Temperature Can Totally Make Or Break The Beer Brewing Process
You dialed in your homebrew recipe and managed to pull off the sparge and chill the wort without accidentally soaking yourself (or your brewing space). All the hard parts are done, and it's smooth sailing until bottling, right? Not if your fermentation temperatures are off.
Yeast is a living thing; it's what turns wort into beer, and it responds differently to different conditions. When yeast gets too cold, it goes dormant, and fermentation stops. When yeast gets too hot, it creates different flavors, or esters, particularly fruity ones. It can also stop producing ethanol — the alcohol type that's typical in beer — and start producing fusel alcohols like propanol and butanol; these types of alcohol are what give your booze a sharp burn. Off-track fermentation temperatures can have your beer tasting all wrong from unwanted flavors even if your recipe is spot on.
Kara Taylor, the yeast lab manager of White Labs, told the American Homebrewers' Association how different temperatures can produce different flavors in the same recipe: "When it's fermented at a lower temperature, the floral, fruity, spicy character of the saison is lower. When that saison is allowed to ferment higher or at room temperatures, we see a fruity, floral, bubblegum aroma." Depending on what you're going for, temperature can be a flavor tool at times. In a different strain, like an English ale yeast, Taylor says a too-hot fermentation can produce nail polish aromas and flavors. Much less pleasant to drink, and evident of improperly-managed temperatures.
What temperature should beer ferment at?
Temperature is so important that it's one of the main defining factors between an ale and a lager. There are three stages where temps need to be managed carefully: Pitching (adding the yeast), primary fermentation, and secondary fermentation, which includes the diacetyl rest stage. It will depend entirely on what beer you're brewing and what yeast you're using.
Pitching temperatures vary depending on what yeast you're using. Lager yeasts should be pitched into cold wort between 46 degrees and 57 degrees Fahrenheit; pilsner 46-54 degrees; ale, wheat, and hefeweizen yeast into wort at 64-72 degrees; Belgian yeast at 68-77 degrees; sour yeast into wort between 70-81 degrees; and saison yeast between 75-84 degrees. Yeast gets to work very quickly after pitching, so getting the temperatures right from the start is critical.
For primary fermentation, ales should be fermented between 62 degrees and 75 degrees Fahrenheit, and lagers should ferment much colder, between 46 degrees and 58 degrees fermentation — unless you break temperature rules completely and make a kolsch instead. Wheat and Belgian-style beers can ferment anywhere between 62 and 85 degrees, depending on the flavors you want to develop with your yeast: Spicy notes or fruity notes.
Secondary fermentation is generally about controlling diacetyl, an unwanted compound produced naturally during fermentation that brewers expel by raising the temperatures 3-4 degrees from the primary fermentation temp. The temperature is then maintained for several days while the yeast absorbs the diacetyl.

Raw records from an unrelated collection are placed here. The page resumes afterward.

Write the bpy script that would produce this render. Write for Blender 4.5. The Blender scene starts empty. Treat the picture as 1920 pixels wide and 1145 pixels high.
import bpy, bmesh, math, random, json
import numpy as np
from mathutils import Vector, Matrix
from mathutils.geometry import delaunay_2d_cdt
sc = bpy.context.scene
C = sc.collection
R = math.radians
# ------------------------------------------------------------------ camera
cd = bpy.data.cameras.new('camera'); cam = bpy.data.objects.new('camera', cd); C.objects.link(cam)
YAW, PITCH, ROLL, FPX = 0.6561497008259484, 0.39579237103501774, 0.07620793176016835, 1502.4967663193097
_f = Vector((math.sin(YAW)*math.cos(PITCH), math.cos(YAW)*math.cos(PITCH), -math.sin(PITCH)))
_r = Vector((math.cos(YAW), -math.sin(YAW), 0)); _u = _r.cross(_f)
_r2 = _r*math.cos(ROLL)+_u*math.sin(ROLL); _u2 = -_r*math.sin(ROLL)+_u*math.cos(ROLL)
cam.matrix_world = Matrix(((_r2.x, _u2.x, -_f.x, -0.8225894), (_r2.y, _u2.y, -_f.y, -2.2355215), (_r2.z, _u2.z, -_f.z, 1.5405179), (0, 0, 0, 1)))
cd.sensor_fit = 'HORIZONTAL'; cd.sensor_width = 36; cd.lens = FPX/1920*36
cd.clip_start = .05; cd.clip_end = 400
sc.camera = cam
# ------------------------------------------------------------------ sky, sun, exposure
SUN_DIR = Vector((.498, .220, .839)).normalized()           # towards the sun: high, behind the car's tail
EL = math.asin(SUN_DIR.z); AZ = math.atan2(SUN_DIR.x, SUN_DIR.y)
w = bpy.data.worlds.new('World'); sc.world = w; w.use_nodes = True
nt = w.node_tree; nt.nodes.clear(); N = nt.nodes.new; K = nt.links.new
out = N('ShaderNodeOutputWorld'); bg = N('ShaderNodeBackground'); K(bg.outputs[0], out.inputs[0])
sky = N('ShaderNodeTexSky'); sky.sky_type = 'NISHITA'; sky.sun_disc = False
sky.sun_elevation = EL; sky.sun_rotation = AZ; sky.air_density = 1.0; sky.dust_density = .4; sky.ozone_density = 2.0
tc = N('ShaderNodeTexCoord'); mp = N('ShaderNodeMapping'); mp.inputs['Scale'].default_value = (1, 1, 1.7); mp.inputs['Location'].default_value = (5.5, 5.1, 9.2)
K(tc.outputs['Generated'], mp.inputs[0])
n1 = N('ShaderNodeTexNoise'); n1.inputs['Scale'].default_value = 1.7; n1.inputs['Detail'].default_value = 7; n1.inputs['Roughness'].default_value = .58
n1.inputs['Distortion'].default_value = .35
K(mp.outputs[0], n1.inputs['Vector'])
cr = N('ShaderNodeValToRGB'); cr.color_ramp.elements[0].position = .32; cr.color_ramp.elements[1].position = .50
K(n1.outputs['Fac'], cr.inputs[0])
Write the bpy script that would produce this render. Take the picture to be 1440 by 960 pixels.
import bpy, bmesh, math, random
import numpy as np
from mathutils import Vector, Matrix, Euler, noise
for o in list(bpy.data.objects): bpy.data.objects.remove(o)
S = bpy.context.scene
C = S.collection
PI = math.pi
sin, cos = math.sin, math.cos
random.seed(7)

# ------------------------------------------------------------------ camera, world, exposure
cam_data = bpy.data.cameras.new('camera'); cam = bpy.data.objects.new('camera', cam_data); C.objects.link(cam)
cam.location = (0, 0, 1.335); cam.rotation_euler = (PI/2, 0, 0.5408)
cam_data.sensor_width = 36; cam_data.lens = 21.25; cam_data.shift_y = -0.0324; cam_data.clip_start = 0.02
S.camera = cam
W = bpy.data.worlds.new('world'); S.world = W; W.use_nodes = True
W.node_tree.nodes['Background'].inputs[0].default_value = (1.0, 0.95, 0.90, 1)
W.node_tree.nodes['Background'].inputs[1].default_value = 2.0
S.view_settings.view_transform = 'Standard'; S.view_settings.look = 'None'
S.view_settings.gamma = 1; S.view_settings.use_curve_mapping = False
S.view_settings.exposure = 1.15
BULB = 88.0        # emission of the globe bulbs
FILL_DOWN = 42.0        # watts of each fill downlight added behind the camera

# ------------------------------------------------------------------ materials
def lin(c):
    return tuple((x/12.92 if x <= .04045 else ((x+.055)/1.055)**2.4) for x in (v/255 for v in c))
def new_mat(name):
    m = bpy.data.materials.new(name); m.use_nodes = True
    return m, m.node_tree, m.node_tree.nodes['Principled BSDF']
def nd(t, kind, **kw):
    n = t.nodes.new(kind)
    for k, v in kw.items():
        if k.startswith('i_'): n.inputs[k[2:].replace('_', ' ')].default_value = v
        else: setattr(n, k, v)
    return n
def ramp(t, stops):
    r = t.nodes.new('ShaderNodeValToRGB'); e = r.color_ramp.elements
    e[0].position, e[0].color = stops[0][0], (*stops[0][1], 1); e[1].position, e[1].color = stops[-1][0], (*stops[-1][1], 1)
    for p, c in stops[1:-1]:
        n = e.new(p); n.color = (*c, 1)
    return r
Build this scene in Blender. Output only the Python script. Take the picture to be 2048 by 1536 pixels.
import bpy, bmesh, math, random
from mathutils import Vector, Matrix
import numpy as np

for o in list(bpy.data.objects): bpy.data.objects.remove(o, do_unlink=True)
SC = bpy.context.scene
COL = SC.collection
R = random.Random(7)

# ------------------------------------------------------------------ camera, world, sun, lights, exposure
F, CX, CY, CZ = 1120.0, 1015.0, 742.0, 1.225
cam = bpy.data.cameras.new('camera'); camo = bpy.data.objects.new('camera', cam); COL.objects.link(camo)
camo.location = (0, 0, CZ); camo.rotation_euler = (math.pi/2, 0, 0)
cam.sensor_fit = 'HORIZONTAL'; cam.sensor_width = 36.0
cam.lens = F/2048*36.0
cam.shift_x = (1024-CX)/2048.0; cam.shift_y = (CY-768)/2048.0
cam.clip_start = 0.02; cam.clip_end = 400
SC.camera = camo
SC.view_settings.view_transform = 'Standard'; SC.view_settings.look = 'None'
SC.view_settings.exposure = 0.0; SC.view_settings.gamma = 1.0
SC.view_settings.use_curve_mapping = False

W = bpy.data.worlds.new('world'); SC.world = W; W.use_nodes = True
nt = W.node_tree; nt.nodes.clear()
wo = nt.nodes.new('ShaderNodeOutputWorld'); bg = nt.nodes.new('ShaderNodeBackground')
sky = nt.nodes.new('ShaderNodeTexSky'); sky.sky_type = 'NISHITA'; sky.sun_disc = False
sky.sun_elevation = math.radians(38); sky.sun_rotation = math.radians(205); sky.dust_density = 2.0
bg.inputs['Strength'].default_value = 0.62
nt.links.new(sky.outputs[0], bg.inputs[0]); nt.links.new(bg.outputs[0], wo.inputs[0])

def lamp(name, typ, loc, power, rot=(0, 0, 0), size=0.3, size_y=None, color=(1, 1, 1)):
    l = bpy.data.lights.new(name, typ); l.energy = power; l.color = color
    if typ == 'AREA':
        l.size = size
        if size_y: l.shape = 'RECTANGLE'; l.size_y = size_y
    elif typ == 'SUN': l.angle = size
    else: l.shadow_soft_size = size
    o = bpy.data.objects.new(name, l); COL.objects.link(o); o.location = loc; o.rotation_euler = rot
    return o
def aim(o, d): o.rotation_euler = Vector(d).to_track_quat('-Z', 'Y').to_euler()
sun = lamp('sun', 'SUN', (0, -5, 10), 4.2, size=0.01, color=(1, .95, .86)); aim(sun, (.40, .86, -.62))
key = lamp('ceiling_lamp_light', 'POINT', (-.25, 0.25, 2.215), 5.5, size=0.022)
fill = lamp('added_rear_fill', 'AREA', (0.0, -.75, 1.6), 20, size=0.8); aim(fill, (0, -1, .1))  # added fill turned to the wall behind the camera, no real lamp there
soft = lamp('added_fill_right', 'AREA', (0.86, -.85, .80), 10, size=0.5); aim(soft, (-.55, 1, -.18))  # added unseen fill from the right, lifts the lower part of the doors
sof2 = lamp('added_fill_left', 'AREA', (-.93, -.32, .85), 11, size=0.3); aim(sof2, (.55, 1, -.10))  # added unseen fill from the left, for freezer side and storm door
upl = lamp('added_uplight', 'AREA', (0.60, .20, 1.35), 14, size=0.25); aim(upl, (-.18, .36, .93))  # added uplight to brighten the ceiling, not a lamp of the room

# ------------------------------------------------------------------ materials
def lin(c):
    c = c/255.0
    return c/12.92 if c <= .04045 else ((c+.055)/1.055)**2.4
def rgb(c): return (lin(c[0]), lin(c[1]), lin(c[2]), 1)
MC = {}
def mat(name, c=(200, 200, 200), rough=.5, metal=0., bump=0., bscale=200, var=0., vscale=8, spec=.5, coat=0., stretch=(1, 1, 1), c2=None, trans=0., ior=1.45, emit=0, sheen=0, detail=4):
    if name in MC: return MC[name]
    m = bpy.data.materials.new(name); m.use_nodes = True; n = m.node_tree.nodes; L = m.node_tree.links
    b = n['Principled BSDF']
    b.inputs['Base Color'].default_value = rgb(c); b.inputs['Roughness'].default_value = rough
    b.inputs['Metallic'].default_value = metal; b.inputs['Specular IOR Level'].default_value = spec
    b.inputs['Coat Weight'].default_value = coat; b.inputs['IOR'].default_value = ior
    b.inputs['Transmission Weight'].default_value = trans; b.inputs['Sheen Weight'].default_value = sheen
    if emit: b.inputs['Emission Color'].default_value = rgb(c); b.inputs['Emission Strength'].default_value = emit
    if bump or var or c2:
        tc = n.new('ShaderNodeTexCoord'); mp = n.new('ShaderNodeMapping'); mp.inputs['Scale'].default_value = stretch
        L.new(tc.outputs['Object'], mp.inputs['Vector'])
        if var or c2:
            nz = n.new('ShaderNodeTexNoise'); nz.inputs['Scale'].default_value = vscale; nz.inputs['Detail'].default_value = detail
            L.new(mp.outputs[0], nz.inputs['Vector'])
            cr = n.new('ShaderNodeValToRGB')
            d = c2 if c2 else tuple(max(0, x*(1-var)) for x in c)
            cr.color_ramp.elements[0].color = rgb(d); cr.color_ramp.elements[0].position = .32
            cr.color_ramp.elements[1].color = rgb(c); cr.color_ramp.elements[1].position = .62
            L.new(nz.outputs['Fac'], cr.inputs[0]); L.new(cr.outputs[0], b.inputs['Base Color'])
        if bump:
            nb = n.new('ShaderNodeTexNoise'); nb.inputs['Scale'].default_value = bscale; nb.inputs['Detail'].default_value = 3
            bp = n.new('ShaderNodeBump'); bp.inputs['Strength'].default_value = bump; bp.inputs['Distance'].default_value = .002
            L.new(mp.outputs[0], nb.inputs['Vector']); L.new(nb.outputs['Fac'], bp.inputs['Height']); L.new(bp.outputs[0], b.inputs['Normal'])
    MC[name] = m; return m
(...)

How do you control fermentation temperatures?
Maintaining proper fermentation temperatures is critical for the whole fermentation stage, and because the wort will heat up as it ferments, it may require adjustments throughout the process. Controlling your fermentation temperatures can be hard if you're just starting out brewing beer. It's generally going to be warmer than a fridge (and you might not even be able to fit your carboy into the refrigerator) and cooler than ambient living space temperatures. Breweries use special equipment or keep the ambient temperature of fermentation rooms quite cold, but that's probably not reasonable for a home brewer.
If you have an unused fridge, you may be able to hack it to run at the correct temperature. Budget-friendly temperature control measures include water or ice baths and evaporative cooling systems like a wet cloth and fan, but these require frequent monitoring. If you need to keep your beer warm during fermentation, not cold, brewing supply companies sell electric heating wraps that go around your carboy.
If you really aren't in a place to control your fermentation temperatures, try using a compatible strain of yeast. Kara Taylor recommends a Norwegian yeast called "kveik," which includes some strains that are quick fermenting and don't create off-flavors at higher temperatures.